Internal WIPO emails published by Fox News show concerns about the deal were raised in several quarters within the WIPO.

A string of emails began with notice from the UN Development Program office in Beijing to WIPO informing the organization that Bank of America had blocked a US$52,638 payment for the computer equipment based on U.S. sanctions. A conversation between WIPO staff ensued that showed a general lack of clarity on whether the shipment was covered by the sanctions and concluded with this advice from Berenice Bessiere, directory of WIPO’s procurement division:

“Regarding our transaction to North Korea and the payments difficulties we have, I would like to share the below message from OLC that basically is recommending to cancel the whole operation to the benefit of North Korea,” read a message from Berenice Bessiere, director of procurement and travel at WIPO, sent on March 14, 2012.

The emails show general confusion about whether the U.S. sanctions on North Korea would apply to the export of computers, servers and networking gear for North Korea’s patent office.

The confusion led to a March 22, 2012, email from the WIPO Staff Association that said it was “extremely concerned by the fact that WIPO staff may be implementing a project in violation of two UN Security Council Resolutions.”

“Based on the information gathered by the Staff Council, Member States have not been consulted and have no knowledge of this project. Thus, they were not given an opportunity to review or object to it. The project was allegedly approved directly by the Director General,” the email read.

A legal memo, also published by Fox News, was issued on March 28, 2012, and included the organization’s director general among the recipients.

It revealed the blocked payment was only blocked after the computer equipment had been installed in Pyongyang by a contractor, but went on to argue that U.S. sanctions didn’t apply to WIPO.

“WIPO, as an international organization, is not bound by the U.S. national law in the matter,” it read. “The memo concludes that the transfer of computer equipment in the manner described above is not banned by either the U.N. resolution or the promulgated lists.”

On Thursday, Patrick Ventrell, director of the State Dept. press office, said the U.S. is “reviewing” development projects covering North Korea and Iran.

Here is the transcript of the relevant part of the daily briefing:

QUESTION: Hi, Catherine Herridge, Fox News.

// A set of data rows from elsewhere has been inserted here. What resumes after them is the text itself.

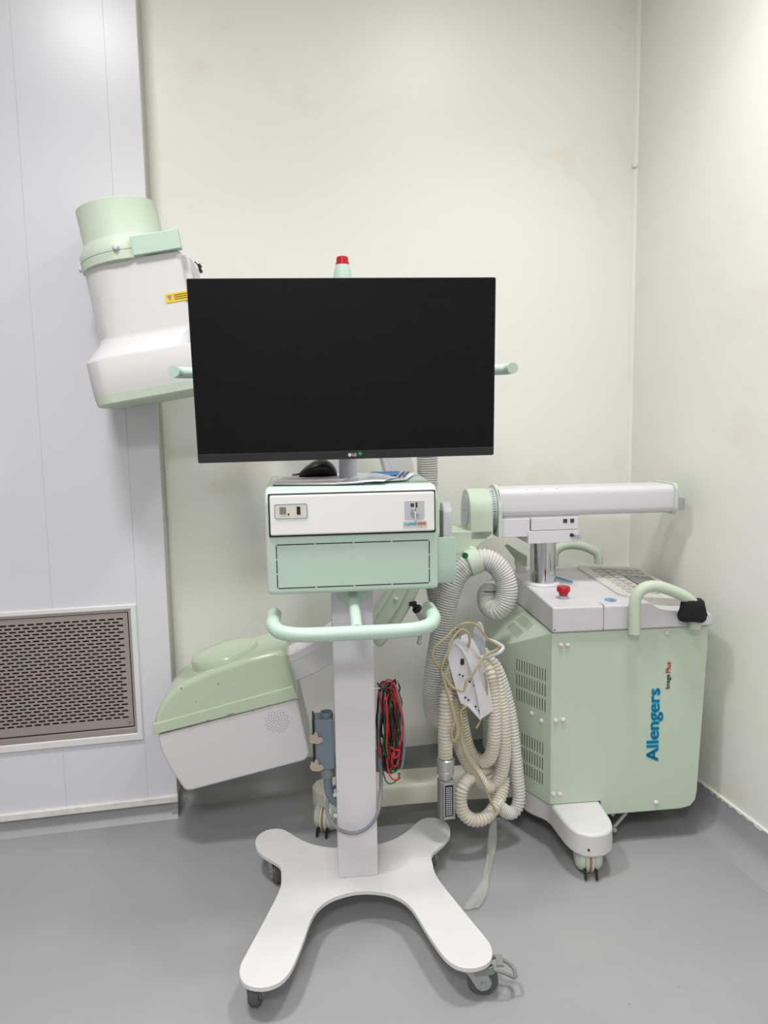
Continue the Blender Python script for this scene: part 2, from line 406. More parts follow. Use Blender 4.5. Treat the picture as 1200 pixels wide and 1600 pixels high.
bm = NB(); cyl(bm, (-.1455, fy-.002, 1.056), (-.1455, fy, 1.056), .0022, seg=12); obj('indicator', bm, dark_t, D)
bm = NB(); span(bm, .117, .162, fy-.0012, fy, 1.036, 1.079); obj('lock_plate', bm, lightgrey, D, bevel=.0005)
bm = NB(); lathe(bm, [(.010, 0), (.010, .003), (.006, .004), (.0055, .008), (.001, .009)], (.140, fy-.001, 1.052), (0, -1, 0), 20); obj('key_lock', bm, chrome, D)
bm = NB(); span(bm, .1385, .1415, fy-.014, fy-.008, 1.036, 1.054); obj('key', bm, whitep, D, bevel=.001)
bm = NB(); span(bm, .131, .1385, fy-.0018, fy, 1.065, 1.073); span(bm, .1425, .1465, fy-.0018, fy, 1.063, 1.075); obj('symbols', bm, dark_t, D)
bm = NB(); span(bm, .113, .168, fy-.0012, fy, 1.018, 1.034); obj('name_plate', bm, beige, D, bevel=.0004)
tx = text('name_lettering', 'DigiMEM', .0095, blue_t, D, (.130, fy-.0016, 1.026), (1, 0, 0), (0, 0, 1), .0001); fit(tx, 0, .028, .1298)
tx = text('name_lettering', '-LDHD', .0095, red_t, D, (.1545, fy-.0016, 1.026), (1, 0, 0), (0, 0, 1), .0002); fit(tx, 0, .021, .1555)
# push handle
bm = NB()
tube(bm, [(-.189, -.045, .806), (-.190, -.09, .804), (-.188, -.13, .802), (-.172, -.168, .797), (-.135, -.186, .794), (-.08, -.19, .793), (0, -.19, .793), (.08, -.19, .793), (.13, -.186, .794), (.165, -.168, .797), (.182, -.13, .802), (.184, -.09, .804), (.183, -.045, .806)], .0165, 20)
HP = obj('push_handle', bm, green2, T)
bm = NB(); extr(bm, [(x, -.008, z) for x, z in [(.035*math.cos(R(a)), .845+.035*math.sin(R(a))) for a in range(180, 361, 12)]+[(.035, .869), (-.035, .869)]], (0, .0085, 0))
obj('bracket_plate', bm, green2, HP, bevel=.002)
bm = NB(); sweep(bm, smooth_path([(0, -.004, .856), (0, -.035, .85), (0, -.10, .825), (0, -.175, .797)], .01), .0135, 16); obj('bracket_arm', bm, green2, HP)
for s in (-1, 1):
    bm = NB(); cyl(bm, (.020*s, -.013, .858), (.020*s, -.008, .858), .0055, seg=14); obj('bolt', bm, dark_t, HP)
# grab rods beside the monitor
for s in (-1, 1):
    bm = NB(); tube(bm, [(.05*s, .05, 1.383), (.30*s, .05, 1.383), (.385*s, .045, 1.384), (.402*s, .03, 1.384), (.405*s, .0, 1.384)], .0135, 18)
    obj('grab_rod', bm, green2, T)
# warning lamp
bm = NB(); lathe(bm, [(.027, 1.57), (.024, 1.604), (.019, 1.633), (.0, 1.6331)], (-.002, .06, 0)); LP = obj('lamp_socket', bm, green2, T)
bm = NB(); lathe(bm, [(.0165, 1.632), (.0165, 1.6395), (.0, 1.64)], (-.002, .06, 0)); obj('lamp_collar', bm, whitep, LP)
bm = NB(); lathe(bm, [(.0168, 1.639), (.0168, 1.643), (.015, 1.644), (.0145, 1.655), (.012, 1.658), (0, 1.6585)], (-.002, .06, 0), seg=20); obj('lamp_lens', bm, red_m, LP)
# handset pocket
bm = NB()
prof = [(-.055, .982), (-.062, .905), (-.060, .885), (-.048, .868), (-.025, .862), (.03, .862), (.04, .872), (.04, .972), (.034, .972), (.034, .885), (-.045, .885), (-.049, .905), (-.047, .975)]
extr(bm, [(.203, y, z) for y, z in prof], (.047, 0, 0)); span(bm, .198, .206, -.05, .038, .865, .975); span(bm, .246, .25, -.05, .038, .868, .970)
obj('handset_pocket', bm, green2, T, bevel=.002)
# terminal box strapped to the column's left side
bm = NB(); span(bm, -.103, -.0535, .01, .062, .382, .514); CB = obj('cable_socket_box', bm, blue_grey, T, bevel=.003)
bm = NB(); span(bm, -.108, -.103, .006, .066, .386, .517); obj('gasket', bm, black, CB)
bm = NB(); lathe(bm, [(.0165, .512), (.0165, .525), (.012, .525), (.012, .516), (0, .516)], (-.071, .036, 0)); obj('cable_entry', bm, blue_grey, CB)
for zc in (.465, .392):
    bm = NB(); pp = [(-.117, 0), (-.112, .016), (-.106, .012), (-.101, .022), (-.096, .018), (-.094, .006), (-.083, .004), (-.082, -.006), (-.094, -.012), (-.112, -.009)]
    extr(bm, [(x, .0045, zc+z) for x, z in pp], (0, .0045, 0)); obj('locking_lever', bm, tan, CB, bevel=.001)
bm = NB(); lathe(bm, [(.020, .383), (.020, .377), (.017, .375), (.0175, .352), (.013, .35)], (-.072, .036, 0)); obj('cable_gland', bm, grey_pl, CB)
bm = NB(); tube(bm, [(-.072, .036, .36), (-.072, .036, .335), (-.070, .036, .31), (-.062, .036, .288), (-.045, .036, .275)], .0115, 16); obj('elbow_hose', bm, blue_grey, CB)
for z in (.302, .245):
    bm = NB(); lathe(bm, [(.006, 0), (.006, .006), (.003, .009), (0, .0092)], (-.051, .03, z), (-1, 0, 0), 14); obj('screw_cap', bm, whitep, T)
# castors
def castor(x, y, ang, brake):
    Mx = Matrix.Translation((x, y, 0)) @ Matrix.Rotation(ang, 4, 'Z')
    def fin(bm): bmesh.ops.transform(bm, matrix=Mx, verts=bm.verts)
    r = .034
    bm = NB(); cyl(bm, (0, 0, .074), (0, 0, .079), .024)
    for s in (-1, 1): extr(bm, [(-.022, s*.0155, .074), (.036, s*.0155, .074), (.047, s*.0155, .036), (.040, s*.0155, .020), (.026, s*.0155, .016), (.014, s*.0155, .026), (.0, s*.0155, .050)], (0, s*.0025, 0))
    span(bm, -.012, .034, -.018, .018, .070, .0745); fin(bm); K = obj('castor', bm, zinc, T, bevel=.0008)
    bm = NB(); lathe(bm, [(.024, -.0115), (.031, -.0115), (r, -.008), (r, .008), (.031, .0115), (.024, .0115)], (.030, 0, r), (0, 1, 0), 36); fin(bm); obj('tyre', bm, rubber, K)
    bm = NB(); lathe(bm, [(.025, -.0095), (.025, .0095)], (.030, 0, r), (0, 1, 0), 30); fin(bm); obj('hub', bm, black, K)
    bm = NB(); lathe(bm, [(.019, -.0145), (.019, .0145)], (.030, 0, r), (0, 1, 0), 30); cyl(bm, (.030, -.022, r), (.030, .022, r), .005, seg=12); fin(bm); obj('axle_disc', bm, zinc, K)
    if brake:
        bm = NB()
        extr(bm, [(.010, -.021, .066), (.052, -.021, .078), (.062, -.021, .068), (.05, -.021, .058), (.012, -.021, .052)], (0, .003, 0))
        extr(bm, [(.010, .018, .066), (.052, .018, .078), (.062, .018, .068), (.05, .018, .058), (.012, .018, .052)], (0, .003, 0))
        tube(bm, [(.052, -.02, .072), (.075, -.021, .064), (.098, -.016, .050), (.102, 0, .047), (.098, .016, .050), (.075, .021, .064), (.052, .02, .072)], .0045, 10)
        span(bm, .060, .075, -.016, .016, .073, .079)
        fin(bm); obj('brake_pedal', bm, grey_pl, K, bevel=.001)
castor(-.239, -.256, R(-100), False)
castor(.222, -.312, R(-8), True)
castor(-.228, .175, R(-70), False)
castor(.225, .185, R(-110), False)

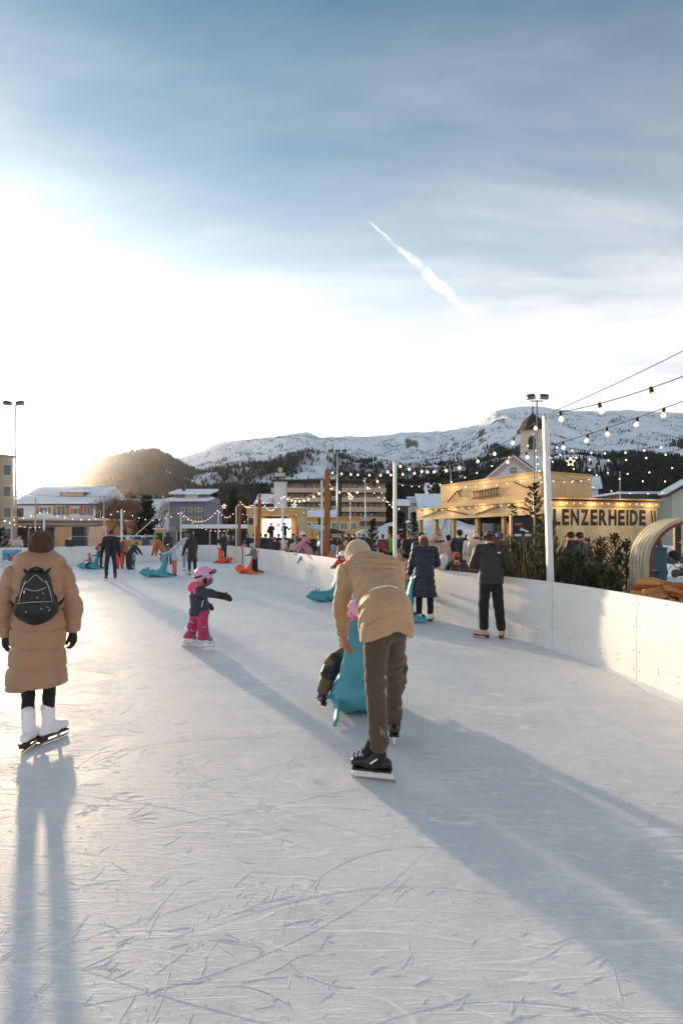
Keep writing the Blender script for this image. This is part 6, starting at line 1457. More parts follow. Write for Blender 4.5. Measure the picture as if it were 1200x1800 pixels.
# --- stage with the big screen
Y = 38.0
b = bldg('stage', 'pale wooden open air stage with a dark recess', 'stage', 435, Y)
Wd = pw(99, Y); ze = pz(893, Y)
MB().box(0, 0.9, 0, 3.2, 0, ze-0.53).build('side_wall', m_ply, b); MB().box(Wd-0.55, Wd, 0, 3.2, 0, ze-0.53).build('side_wall', m_ply, b)
MB().box(-0.05, Wd+0.05, -0.1, 3.3, ze-0.525, ze).build('header', m_ply2, b); MB().box(-0.1, Wd+0.1, -0.15, 3.4, ze+0.003, ze+0.07).build('roof', m_roof_snow, b)
MB().box(0.903, Wd-0.553, 3.0, 3.1, 0, ze-0.53).build('back_wall', m_dark, b); MB().box(0.91, Wd-0.56, 0.3, 2.99, 0, 0.85).build('stage_floor', m_timber_dark, b)
MB().box(2.95, 3.45, 1.7, 2.9, 0.853, ze-0.54).build('wood_panel', m_ply2, b)
for x in (0.62, Wd-0.5): MB().box(x, x+0.09, -0.03, -0.002, 1.2, 2.3).build('banner_strip', mat('banner_red', S(196, 70, 50), 0.7), b)
# screen: flat lit panel with a simple moving figure on it
sc_ = bldg('led_screen', 'bright screen on the stage showing a figure in a red top', 'screen', 459, Y+1.2)
x1 = pw(52, Y+1.2); za_, zb_ = pz(945, Y+1.2), pz(912, Y+1.2)
m = bpy.data.materials.new('screen_picture'); m.use_nodes = True; t = m.node_tree; bs = t.nodes['Principled BSDF']
tc = t.nodes.new('ShaderNodeTexCoord'); gr = t.nodes.new('ShaderNodeSeparateXYZ'); t.links.new(tc.outputs['Generated'], gr.inputs[0])
rmp = t.nodes.new('ShaderNodeValToRGB'); t.links.new(gr.outputs['X'], rmp.inputs[0])
rmp.color_ramp.elements[0].color = (1.0, 0.62, 0.25, 1); rmp.color_ramp.elements[1].color = (1.0, 0.84, 0.78, 1); rmp.color_ramp.elements[1].position = 0.55
t.links.new(rmp.outputs[0], bs.inputs['Emission Color']); bs.inputs['Emission Strength'].default_value = 0.55; bs.inputs['Base Color'].default_value = (0.02, 0.02, 0.02, 1)
MB().box(0, x1, 0, 0.1, za_, zb_).build('panel', m, sc_)
red = mat('screen_red', (0.3, 0.02, 0.02), 0.5, emit=(0.75, 0.09, 0.07), estr=0.6); pale = mat('screen_pale', (0.3, 0.1, 0.1), 0.5, emit=(1.0, 0.62, 0.56), estr=0.5)
cx = x1*0.58; cz = za_+(zb_-za_)*0.55
for nm, mm, pts, r_ in (('screen_figure', red, ((cx-0.12, cz+0.05), (cx+0.05, cz+0.22), (cx+0.12, cz+0.30)), 0.09), ('screen_figure', pale, ((cx-0.08, cz), (cx+0.02, cz-0.2), (cx-0.05, cz-0.42)), 0.05), ('screen_figure', pale, ((cx-0.05, cz), (cx+0.1, cz-0.2), (cx+0.16, cz-0.42)), 0.05), ('screen_figure', pale, ((cx+0.05, cz+0.15), (cx-0.2, cz+0.02), (cx-0.55, cz+0.12)), 0.025)):
    MB().tube([(x, -0.005, z) for x, z in pts], r_, 8).build(nm, mm, sc_).scale = (1, 0.1, 1)
# loudspeakers either side
for px_s, lab in ((441, 'black loudspeaker on a stand left of the screen'), (563, 'black loudspeaker on a pole right of the stage')):
    o = bldg('loudspeaker', lab, 'speaker', px_s, 35.5)
    MB().box(-0.16, 0.16, -0.2, 0.1, 2.35, 2.8).build('cabinet', m_dark, o, bevel=0.03); MB().box(-0.03, 0.03, -0.08, -0.02, 0, 2.35).build('pole', m_steel, o)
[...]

What’s the status of the State Department investigation into these WIPO transfers to North Korea and Iran?

MR. VENTRELL: Well, I do have something for you on that. Hold on one second. So you’re asking about – I believe this is the World Intellectual Property Organization?

QUESTION: Correct.

MR. VENTRELL: I can tell you that we’re reviewing their development projects both for Iran and the DPRK. We’re working with both the Director General and other member-states to institute reforms that will ensure future development projects are properly reviewed prior to being approved and implemented. And we’re working in New York to ensure that the UN Security Council Sanctions Committees play a more active role in advising international organizations on how to remain compliant with UN sanctions.

QUESTION: As a follow-up, what level of cooperation – or how would you characterize the cooperation you’ve received from the UN?

MR. VENTRELL: Again, our review is ongoing so I don’t have any specific details for you at this time.

QUESTION: The issue here is that you’ve got this small UN body violating UN sanctions against North Korea and Iran. I mean, that’s a very serious situation.

MR. VENTRELL: Again, that’s why we’re reviewing this up in New York and we are looking at this very carefully. But in terms of the outcomes of what we’re able to uncover and how we go forward, until that review is complete I don’t have anything further for you. But clearly we take it seriously and we’re looking into it. — State Dept. briefing, July 5, 2012.